La défense de la Nation et de l’intégrité territoriale est un devoir pour tout Etat souverain. Comme l’indique l’article premier du code de la fonction militaire, cette mission impose aux FDS « d’assurer la défense de la Nation, le maintien de l’ordre et l’exécution des lois ». Le même article ajoute que dans l’accomplissement de cette mission, il est exigé des militaires … discipline, loyalisme et esprit de sacrifice ».

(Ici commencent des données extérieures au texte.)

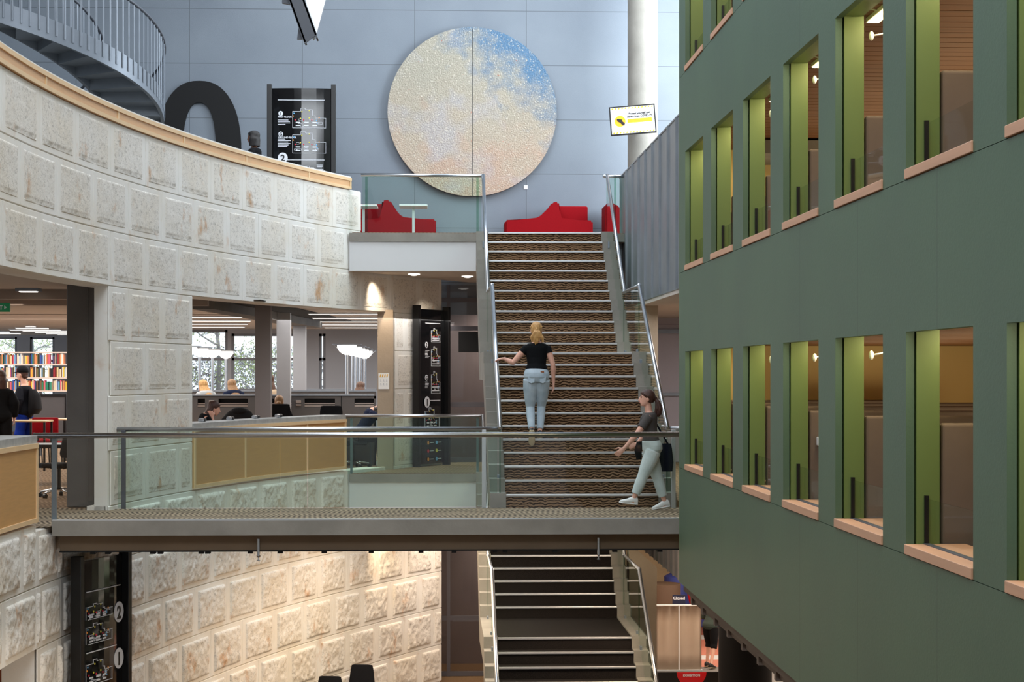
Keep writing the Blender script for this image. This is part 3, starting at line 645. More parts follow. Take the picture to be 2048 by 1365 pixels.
# ---------------- steel truss piece high up ----------------
tr = thing('roof_truss', 'grey steel truss member coming down from the roof, top centre', 'truss', (-1.3, 21, 5.4))
a0, a1 = P(572, -60, 21), P(622, 80, 21)
dr = (a1-a0).normalized(); sd = V((dr.z, 0, -dr.x))
q = MB(); q.prism([a0-sd*.085, a0+sd*.085, a1+sd*.085+dr*.02, a1-sd*.085-dr*.04], (0, .02, 0)); q.prism([a0-sd*.085, a0+sd*.085, a1+sd*.085+dr*.02, a1-sd*.085-dr*.04], (0, .22, 0)) if 0 else None
q.prism([a0-sd*.08, a0-sd*.06, a1-sd*.06, a1-sd*.08], (0, .2, 0)); q.prism([a0+sd*.06, a0+sd*.08, a1+sd*.08, a1+sd*.06], (0, .2, 0)); q.build('beam', 'grey_steel_dark', tr)
q = MB(); q.prism([P(600, -60, 21.3), P(668, -60, 21.3), P(651, 0, 21.3), P(631, 76, 21.3), P(626, 80, 21.3)], (0, .05, 0)); part(q.build('plate', 'steel_light', tr), 'pale triangular plate')
q = MB(); q.prism([P(600, 36, 21.1), P(616, 78, 21.1), P(594, 78, 21.1)], (0, .05, 0)); q.prism([P(564, -20, 21.1), P(588, -20, 21.1), P(587, 10, 21.1), P(564, 6, 21.1)], (0, .05, 0)); q.build('bracket', 'grey_steel_dark', tr)
# ---------------- spiral stair ----------------
hx, hy, Ro, Ri, pit = XY(30, 32), 32.0, 2.48, 1.5, .745
sr = thing('spiral_stair', 'grey steel spiral stair with flat balusters at the upper left', 'staircase', (hx, hy, 4.345))
def hz(f): return 6.27+pit*f
def hp(f, r, z): return V((hx+r*math.cos(f), hy-r*math.sin(f), z))
f0, f1 = -2.55, 2.5
for rad, nm in ((Ro, 'stringer'), (Ri, 'stringer')):
    q = MB(); prev = None; n = 80
    for i in range(n+1):
        f = f0+(f1-f0)*i/n; z = hz(f); ps = [hp(f, rad-.03, max(z, 4.345)), hp(f, rad+.03, max(z, 4.345)), hp(f, rad+.03, z+.34), hp(f, rad-.03, z+.34)]
        vs = [q.bm.verts.new(p) for p in ps]
        if prev:
            for k in range(4): q.bm.faces.new((prev[k], prev[(k+1) % 4], vs[(k+1) % 4], vs[k]))
        prev = vs
    q.build(nm, 'grey_steel', sr, smooth='auto')
df = .17/pit; k = 0; f = f0
while f < f1-df:
    z = hz(f)+.20
    q = MB(); N = 4; top = []; 
    def wedge(fa, fb, z0, z1):
        P0 = [hp(fa+(fb-fa)*i/N, Ri+.02, 0) for i in range(N+1)]+[hp(fb-(fb-fa)*i/N, Ro-.02, 0) for i in range(N+1)]
        for p in P0: p.z = z0
        q.prism(P0, (0, 0, z1-z0))
    wedge(f, f+df*1.06, z-.035, z); wedge(f, f+.012, z-.17, z-.035); q.build('tread', 'grey_steel', sr); f += df
for rad, nm, h in ((Ro+.04, 'handrail', 1.28), (Ri-.02, 'handrail', 1.28)):
    q = MB(); q.tube([hp(f0+(f1-f0)*i/60, rad, hz(f0+(f1-f0)*i/60)+h) for i in range(61)], .025, 8); part(q.build(nm, 'brown_rail' if 0 else 'grey_steel_dark', sr, smooth=True), 'round dark handrail')
for rad, fa, st_ in ((Ro+.04, -.65, .0545), (Ri-.02, -.6, .1)):
    f = fa
    while f < f1:
        q = MB(); p = hp(f, rad, hz(f)+.10); q.tube([p, p+V((0, 0, 1.17))], .006, 6, flat=3, ref=V((-math.sin(f), -math.cos(f), 0))); q.build('baluster', 'grey_steel', sr); f += st_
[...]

C’est d’ailleurs certainement pour ces raisons que le Statut de Rome instituant la Cour pénale internationale dispose en son article 8 §3 que « rien … n’affecte la responsabilité d’un gouvernement de maintenir ou rétablir l’ordre public dans l’Etat ou de défendre l’unité et l’intégrité territoriale de l’Etat par tous les moyens légitimes ».
Conformément à leurs missions et à leurs devoirs, que doivent faire les FDS quand elles sont attaquées par des participants à une marche, comme celle du 16 décembre 2010 visant à libérer la Radio Télévision Ivoirienne, qui sont munis de gourdins, d’armes blanches, d’armes à feux et même d’armes lourdes et dont ils font usage tuant certains éléments parmi elles ?
Que doivent faire les FDS lorsqu’elles sont attaquées par des forces étrangères (ONUCI, LICORNE) en outrepassant les prescriptions d’une résolution du Conseil de sécurité de l’Organisation des Nations Unies?
Dans ces conditions n’aurait-il pas été utile de savoir si les crimes qui sont imputés aux forces de l’ordre l’ont été dans l’exécution de leur mission et dans l’accomplissement de leur devoir ?
Sans la prise en compte de ces considérations, la comptabilité macabre à laquelle la CNE s’est livrée (1 452 morts attribuées aux FDS alors que les forces pro-Ouattara, FRCI et dozos en auraient tué respectivement 727 et 200) ne revêt aucun sens.